Pourboires défiscalisés : la fin d’un avantage salarial en 2026 ?

Alors que la loi de finances a reconduit le régime de faveur pour une année supplémentaire, l’incertitude plane déjà sur 2026. Pour les salariés du secteur de la restauration, les pourboires défiscalisés pourraient bien vivre leur dernière année d’existence si les arbitrages budgétaires du gouvernement évoluent. Le débat s’intensifie.

By Alix de Bonnières Published on 21 septembre 2025 17h00
pourboires défiscalisés
Pourboires défiscalisés : la fin d’un avantage salarial en 2026 ? - © Economie Matin
150Les pourboires représentaient en moyenne entre 150 et 250 euros mensuels pour un serveur en zone urbaine à forte fréquentation touristique.

Depuis le 1er janvier 2022, les pourboires remis volontairement par les clients aux salariés en contact avec le public sont exonérés d’impôt sur le revenu, à condition que ces derniers perçoivent une rémunération inférieure à 1,6 SMIC. Cette mesure temporaire, instaurée pour renforcer le pouvoir d’achat dans les secteurs en tension, a été prolongée jusqu’au 31 décembre 2025. Un répit bienvenu pour de nombreux travailleurs, notamment dans la restauration.

Une manne pour l'État

D’après les précisions du Conseil national des entreprises de coiffure, cette prorogation a été entérinée dans la loi de finances pour 2025, définitivement adoptée en mars dernier. Le dispositif concerne non seulement l’exonération fiscale, mais également une exonération de cotisations sociales sur les pourboires perçus via les terminaux de paiement ou en espèces, tant que leur versement est volontaire et correctement tracé. Un double avantage pour les employés modestes, qui bénéficient d’un gain net plus significatif.

Or, cette situation pourrait ne pas perdurer. Le ministère de l’Économie et des Finances travaille actuellement sur l’élaboration du budget 2026. Dans ce cadre, les pistes de suppression ou de révision du régime de défiscalisation sont à l’étude. Selon une enquête relayée par Europe 1 le 4 septembre 2025, le gouvernement envisage de réintégrer ces revenus dans le droit commun fiscal dès le 1er janvier 2026. La mesure permettrait, selon les projections internes de Bercy, de dégager plusieurs centaines de millions d’euros sur une année pleine.

La fin de la défiscalisation des pourboires menacerait-elle l’attractivité des métiers de service ?

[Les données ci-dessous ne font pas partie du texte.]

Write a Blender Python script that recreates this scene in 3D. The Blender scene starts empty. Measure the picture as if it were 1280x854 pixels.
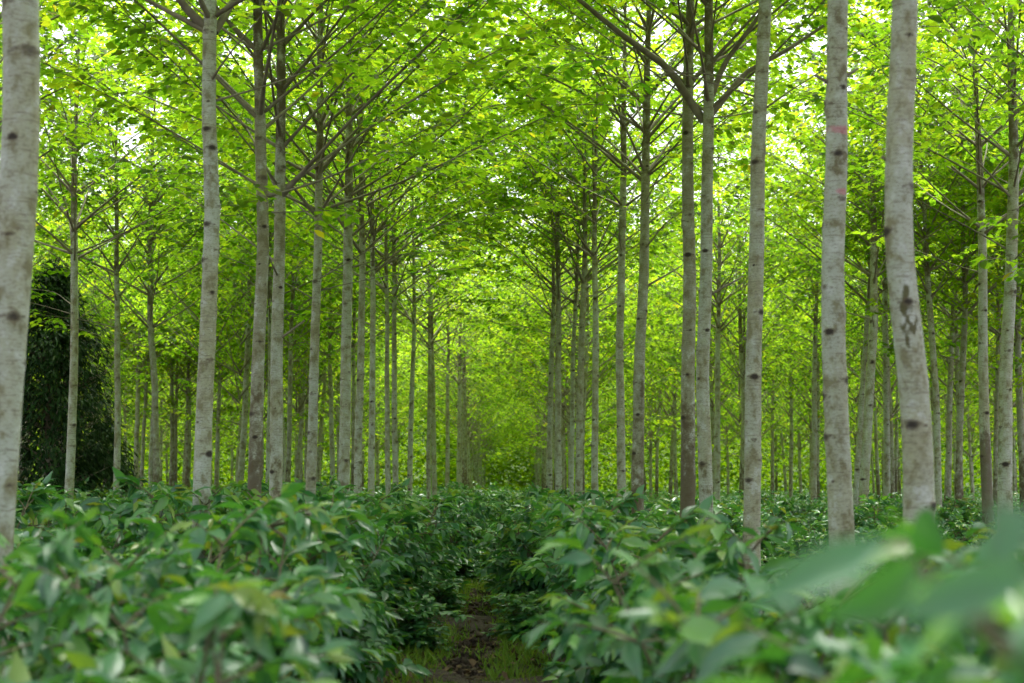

Dans un contexte de pénurie de main-d'œuvre, la remise en cause de la défiscalisation des pourboires inquiète fortement les professionnels. Le secteur de la restauration, déjà fragilisé par des difficultés de recrutement persistantes, redoute un effet repoussoir supplémentaire. « On va revenir au black », s’est alarmé Thierry Marx, président de l’Union des Métiers et des Industries de l’Hôtellerie (UMIH), dans une déclaration à RMC/BFMTV datée du 3 septembre 2025. Pour lui, ce retour à la fiscalisation inciterait les employeurs et les salariés à privilégier les paiements non déclarés.

Laurent Barthélémy, président de la branche saisonniers de l’UMIH, réclame quant à lui « un statu quo pérenne pour l’ensemble des salariés ». Il met en garde contre les effets d’une politique fiscale trop rigide sur la fidélisation des employés, alors que 41 % d’entre eux envisageraient de quitter la profession en cas de suppression de l’exonération, selon une étude citée par Europe 1.

Un calendrier budgétaire serré

Une proposition de loi enregistrée sous le numéro 1813 a été déposée à l’Assemblée nationale le 16 septembre 2025. Elle vise à prolonger de deux ans le dispositif d’exonération sur les pourboires, tant sur le plan fiscal que social. Mais à ce jour, le texte n’a pas encore été débattu en séance ni inscrit à l’ordre du jour prioritaire du gouvernement. Sa trajectoire parlementaire reste donc incertaine.

Le calendrier budgétaire, quant à lui, est serré. Le projet de loi de finances pour 2026 doit être présenté en Conseil des ministres début octobre, avant d’être soumis à l’examen du Parlement. Si aucune disposition spécifique n’est votée d’ici là pour maintenir l’exonération, celle-ci prendra fin au 31 décembre 2025. Dans ce cas, les pourboires redeviendraient automatiquement imposables à compter du 1er janvier 2026.

La question dépasse la simple technique fiscale. Pour de nombreux salariés payés à peine au-dessus du minimum légal, les pourboires représentent un complément de revenu substantiel. Le retour à une imposition complète réduirait significativement leur pouvoir d’achat. En 2024, selon les données de l’UMIH, les pourboires représentaient en moyenne entre 150 et 250 euros mensuels pour un serveur en zone urbaine à forte fréquentation touristique.